Math Insight

An algebra trick for finding critical points

 

The algebra trick here goes back at least $350$ years. This is worth looking at if only as an additional review of algebra, but is actually of considerable value in a variety of hand computations as well.

The algebraic identity we use here starts with a product of factors each of which may occur with a fractional or negative exponent. For example, with $3$ such factors: $$f(x)=(x-a)^k\;(x-b)^\ell\;(x-c)^m$$ The derivative can be computed by using the product rule twice: \begin{align*} f'(x) &=k(x-a)^{k-1}(x-b)^\ell(x-c)^m+ (x-a)^k \ell(x-b)^{\ell-1}(x-c)^m\\ &\quad+ (x-a)^k(x-b)^\ell m(x-c)^{m-1} \end{align*} Now all three summands here have a common factor of $$(x-a)^{k-1}(x-b)^{\ell-1}(x-c)^{m-1}$$ which we can take out, using the distributive law in reverse: we have \begin{align*} f'(x)&=(x-a)^{k-1}(x-b)^{\ell-1}(x-c)^{m-1}\\ &\quad \times [k(x-b)(x-c)+\ell(x-a)(x-c)+m(x-a)(x-b)] \end{align*} The minor miracle is that the big expression inside the square brackets is a mere quadratic polynomial in $x$.

Then to determine critical points we have to figure out the roots of the equation $f'(x)=0$: If $k-1>0$ then $x=a$ is a critical point, if $k-1\le 0$ it isn't. If $\ell-1>0$ then $x=b$ is a critical point, if $\ell-1\le 0$ it isn't. If $m-1>0$ then $x=c$ is a critical point, if $m-1\le 0$ it isn't. And, last but not least, the two roots of the quadratic equation $$k(x-b)(x-c)+\ell(x-a)(x-c)+m(x-a)(x-b)=0$$ are critical points.

There is also another issue here, about not wanting to take square roots (and so on) of negative numbers. We would exclude from the domain of the function any values of $x$ which would make us try to take a square root of a negative number. But this might also force us to give up some critical points! Still, this is not the main point here, so we will do examples which avoid this additional worry.

Example

A very simple numerical example: suppose we are to find the critical points of the function $$f(x)=x^{5/2}(x-1)^{4/3}$$ Implicitly, we have to find the critical points first.

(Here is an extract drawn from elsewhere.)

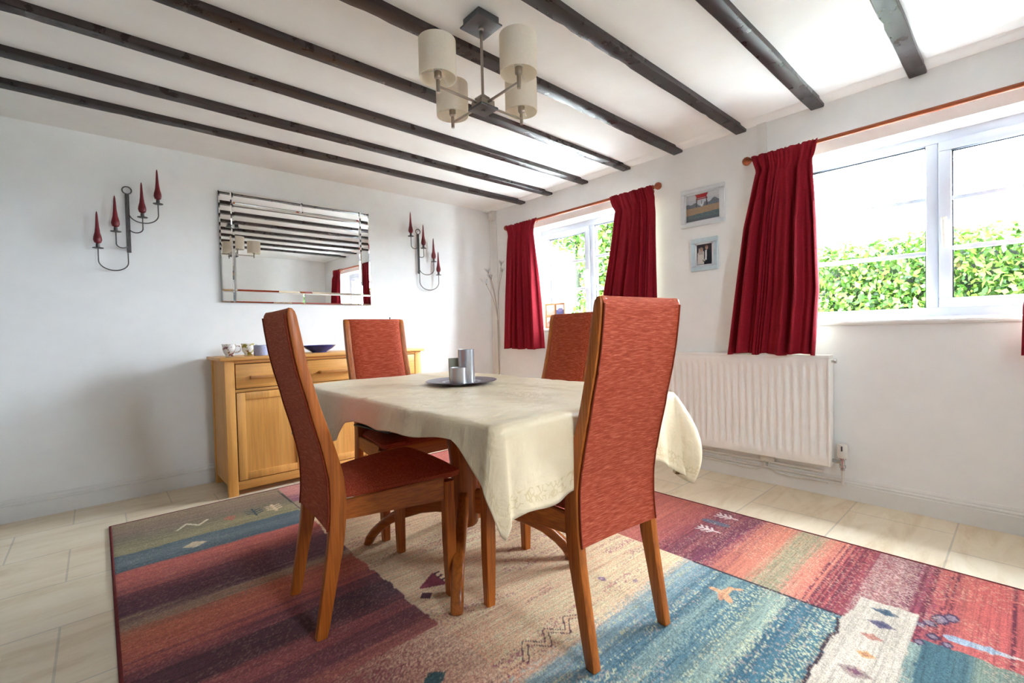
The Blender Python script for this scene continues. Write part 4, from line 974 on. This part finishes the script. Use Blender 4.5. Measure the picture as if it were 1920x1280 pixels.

We compute the derivative by using the product rule, the power function rule, and a tiny bit of chain rule: $$f'(x)={5\over 2}x^{3/2}(x-1)^{4/3}+x^{5/2}{4\over 3}(x-1)^{1/3}.$$ And now solve this for $x$? It's not at all a polynomial, and it is a little ugly.

But our algebra trick transforms this issue into something as simple as solving a linear equation: first figure out the largest power of $x$ that occurs in all the terms: it is $x^{3/2}$, since $x^{5/2}$ occurs in the first term and $x^{3/2}$ in the second. The largest power of $x-1$ that occurs in all the terms is $(x-1)^{1/3}$, since $(x-1)^{4/3}$ occurs in the first, and $(x-1)^{1/3}$ in the second. Taking these common factors out (using the distributive law ‘backward’), we rearrange to \begin{align*} f'(x)&={5\over 2}x^{3/2}(x-1)^{4/3}+x^{5/2}{4\over 3}(x-1)^{1/3}\\ &=x^{3/2}(x-1)^{1/3}\,\left( {5\over 2}(x-1)+{4\over 3}x\right)\\ &=x^{3/2}(x-1)^{1/3}\left({5\over 2}x-{5\over 2}+{4\over 3}x\right)\\ &=x^{3/2}(x-1)^{1/3}\left({23\over 6}x-{5\over 2}\right). \end{align*}

Now to see when this is $0$ is not so hard: first, since the power of $x$ appearing in front is positive, $x=0$ make this expression $0$. Second, since the power of $x+1$ appearing in front is positive, if $x-1=0$ then the whole expression is $0$. Third, and perhaps unexpectedly, from the simplified form of the complicated factor, if ${23\over 6}x-{5\over 2}=0$ then the whole expression is $0$, as well. So, altogether, the critical points would appear to be $$x=0,{15\over 23},1.$$ Many people would overlook the critical point ${15\over 23}$, which is visible only after the algebra we did.

Exercises

  1. Find the critical points and intervals of increase and decrease of $f(x) = x^{10}(x-1)^{12}$.
  2. Find the critical points and intervals of increase and decrease of $f(x) = x^{10}(x-2)^{11}(x+2)^{3}$.
  3. Find the critical points and intervals of increase and decrease of $f(x)=x^{5/3}(x+1)^{6/5}$.
  4. Find the critical points and intervals of increase and decrease of $f(x)=x^{1/2}(x+1)^{4/3}(x-1)^{-11/3}$.